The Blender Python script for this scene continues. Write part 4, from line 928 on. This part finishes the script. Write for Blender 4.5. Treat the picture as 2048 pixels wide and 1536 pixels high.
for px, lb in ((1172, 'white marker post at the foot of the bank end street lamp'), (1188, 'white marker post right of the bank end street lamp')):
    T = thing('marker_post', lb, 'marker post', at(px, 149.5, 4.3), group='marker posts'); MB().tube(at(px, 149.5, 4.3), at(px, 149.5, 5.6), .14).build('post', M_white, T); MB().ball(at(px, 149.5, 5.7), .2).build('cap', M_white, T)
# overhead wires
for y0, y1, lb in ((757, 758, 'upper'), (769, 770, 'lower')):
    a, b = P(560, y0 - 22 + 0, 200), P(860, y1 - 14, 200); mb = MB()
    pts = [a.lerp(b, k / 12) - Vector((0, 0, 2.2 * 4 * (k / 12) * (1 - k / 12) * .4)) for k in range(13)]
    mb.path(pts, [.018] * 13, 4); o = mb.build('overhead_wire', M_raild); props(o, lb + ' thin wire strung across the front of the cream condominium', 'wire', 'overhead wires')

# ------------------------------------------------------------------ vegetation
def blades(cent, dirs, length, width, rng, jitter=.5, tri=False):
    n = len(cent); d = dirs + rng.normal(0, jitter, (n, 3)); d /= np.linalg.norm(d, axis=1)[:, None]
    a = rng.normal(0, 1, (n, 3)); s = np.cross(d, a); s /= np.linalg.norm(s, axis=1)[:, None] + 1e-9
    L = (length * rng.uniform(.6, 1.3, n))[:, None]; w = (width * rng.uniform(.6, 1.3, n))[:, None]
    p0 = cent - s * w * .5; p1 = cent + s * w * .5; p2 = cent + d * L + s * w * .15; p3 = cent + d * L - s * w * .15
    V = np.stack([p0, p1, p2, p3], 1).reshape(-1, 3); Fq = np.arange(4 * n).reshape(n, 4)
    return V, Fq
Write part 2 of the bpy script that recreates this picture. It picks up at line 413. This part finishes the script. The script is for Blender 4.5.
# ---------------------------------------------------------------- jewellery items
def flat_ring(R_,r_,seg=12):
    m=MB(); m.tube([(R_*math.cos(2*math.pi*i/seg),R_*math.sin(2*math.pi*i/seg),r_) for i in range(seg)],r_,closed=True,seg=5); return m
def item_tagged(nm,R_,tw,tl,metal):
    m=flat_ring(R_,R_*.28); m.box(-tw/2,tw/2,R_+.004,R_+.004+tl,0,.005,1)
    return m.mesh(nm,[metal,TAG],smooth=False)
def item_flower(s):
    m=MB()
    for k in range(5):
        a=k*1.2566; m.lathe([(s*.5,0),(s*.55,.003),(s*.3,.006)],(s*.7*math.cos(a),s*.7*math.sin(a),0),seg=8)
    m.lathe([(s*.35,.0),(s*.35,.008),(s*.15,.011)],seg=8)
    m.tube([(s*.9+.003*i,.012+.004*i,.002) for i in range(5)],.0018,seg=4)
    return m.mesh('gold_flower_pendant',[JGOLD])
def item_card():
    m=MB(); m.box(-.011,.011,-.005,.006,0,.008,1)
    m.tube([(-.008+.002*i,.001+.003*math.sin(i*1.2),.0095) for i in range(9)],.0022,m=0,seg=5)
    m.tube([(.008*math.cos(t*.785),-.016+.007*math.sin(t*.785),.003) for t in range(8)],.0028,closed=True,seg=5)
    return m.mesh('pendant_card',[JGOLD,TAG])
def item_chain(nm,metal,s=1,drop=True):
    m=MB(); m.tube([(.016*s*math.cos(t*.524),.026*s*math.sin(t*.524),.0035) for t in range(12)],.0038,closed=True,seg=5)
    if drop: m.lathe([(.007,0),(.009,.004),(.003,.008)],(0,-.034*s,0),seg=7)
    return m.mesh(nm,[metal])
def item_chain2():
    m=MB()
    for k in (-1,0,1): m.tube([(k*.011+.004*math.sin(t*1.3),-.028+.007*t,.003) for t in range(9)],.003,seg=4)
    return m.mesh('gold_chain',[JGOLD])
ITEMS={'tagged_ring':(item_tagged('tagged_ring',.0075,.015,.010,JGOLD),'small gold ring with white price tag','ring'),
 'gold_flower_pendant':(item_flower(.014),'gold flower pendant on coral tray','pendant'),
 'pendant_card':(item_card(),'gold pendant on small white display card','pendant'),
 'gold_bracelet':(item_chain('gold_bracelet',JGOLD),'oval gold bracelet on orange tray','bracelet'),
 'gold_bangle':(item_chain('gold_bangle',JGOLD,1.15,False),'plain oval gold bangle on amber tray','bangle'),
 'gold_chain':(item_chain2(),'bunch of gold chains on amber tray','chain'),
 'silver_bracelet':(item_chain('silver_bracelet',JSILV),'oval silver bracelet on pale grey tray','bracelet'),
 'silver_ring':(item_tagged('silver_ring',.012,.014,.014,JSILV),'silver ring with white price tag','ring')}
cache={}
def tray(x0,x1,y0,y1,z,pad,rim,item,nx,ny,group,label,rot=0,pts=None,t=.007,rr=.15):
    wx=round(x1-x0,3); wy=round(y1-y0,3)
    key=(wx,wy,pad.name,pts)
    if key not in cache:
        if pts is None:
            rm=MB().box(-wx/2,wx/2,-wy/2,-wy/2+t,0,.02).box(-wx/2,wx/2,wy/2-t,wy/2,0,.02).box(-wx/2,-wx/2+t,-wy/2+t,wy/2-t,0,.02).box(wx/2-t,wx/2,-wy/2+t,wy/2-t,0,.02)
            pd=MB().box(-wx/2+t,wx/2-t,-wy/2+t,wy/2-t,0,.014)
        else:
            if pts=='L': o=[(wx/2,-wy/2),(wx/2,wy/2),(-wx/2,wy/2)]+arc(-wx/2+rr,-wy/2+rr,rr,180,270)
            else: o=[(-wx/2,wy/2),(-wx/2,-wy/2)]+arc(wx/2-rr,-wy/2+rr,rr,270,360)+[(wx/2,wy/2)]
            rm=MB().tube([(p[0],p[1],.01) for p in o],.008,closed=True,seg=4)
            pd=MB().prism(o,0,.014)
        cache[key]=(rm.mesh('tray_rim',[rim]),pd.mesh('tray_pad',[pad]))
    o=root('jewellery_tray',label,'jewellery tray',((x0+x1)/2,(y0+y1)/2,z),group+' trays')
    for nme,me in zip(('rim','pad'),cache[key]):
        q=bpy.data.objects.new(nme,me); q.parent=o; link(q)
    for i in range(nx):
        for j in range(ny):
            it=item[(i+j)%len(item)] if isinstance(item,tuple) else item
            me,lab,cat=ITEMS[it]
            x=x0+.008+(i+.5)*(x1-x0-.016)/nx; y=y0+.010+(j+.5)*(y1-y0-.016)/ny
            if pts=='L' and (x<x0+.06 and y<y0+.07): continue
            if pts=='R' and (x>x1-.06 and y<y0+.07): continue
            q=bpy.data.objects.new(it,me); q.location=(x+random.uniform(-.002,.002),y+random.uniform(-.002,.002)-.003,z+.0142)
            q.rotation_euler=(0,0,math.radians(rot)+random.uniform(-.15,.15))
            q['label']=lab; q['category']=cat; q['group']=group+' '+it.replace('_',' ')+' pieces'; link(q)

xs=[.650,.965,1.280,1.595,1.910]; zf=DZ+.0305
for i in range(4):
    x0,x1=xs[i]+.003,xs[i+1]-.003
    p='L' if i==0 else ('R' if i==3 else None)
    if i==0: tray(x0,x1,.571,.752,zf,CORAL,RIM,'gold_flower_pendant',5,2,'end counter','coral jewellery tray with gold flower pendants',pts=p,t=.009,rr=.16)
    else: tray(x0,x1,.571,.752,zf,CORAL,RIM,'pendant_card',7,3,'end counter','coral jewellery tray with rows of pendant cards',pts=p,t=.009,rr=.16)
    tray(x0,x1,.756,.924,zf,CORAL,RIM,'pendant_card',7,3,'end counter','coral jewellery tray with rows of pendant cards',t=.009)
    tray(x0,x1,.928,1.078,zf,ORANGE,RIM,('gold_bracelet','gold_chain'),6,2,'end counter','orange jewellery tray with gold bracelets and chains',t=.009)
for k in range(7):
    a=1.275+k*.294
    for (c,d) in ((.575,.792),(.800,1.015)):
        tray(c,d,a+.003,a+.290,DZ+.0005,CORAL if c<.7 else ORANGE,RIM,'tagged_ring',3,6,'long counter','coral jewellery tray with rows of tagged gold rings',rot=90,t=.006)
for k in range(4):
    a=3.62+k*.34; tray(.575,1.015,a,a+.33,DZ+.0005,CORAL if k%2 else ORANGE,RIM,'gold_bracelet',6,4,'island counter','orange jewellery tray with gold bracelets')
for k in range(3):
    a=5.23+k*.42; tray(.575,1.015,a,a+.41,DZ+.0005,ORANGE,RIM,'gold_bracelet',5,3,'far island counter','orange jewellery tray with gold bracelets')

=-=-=

PROMPT →
How many lines of the listing include the string "link"? Answer with the number alone.

ANSWER FOR THIS EXERCISE →
2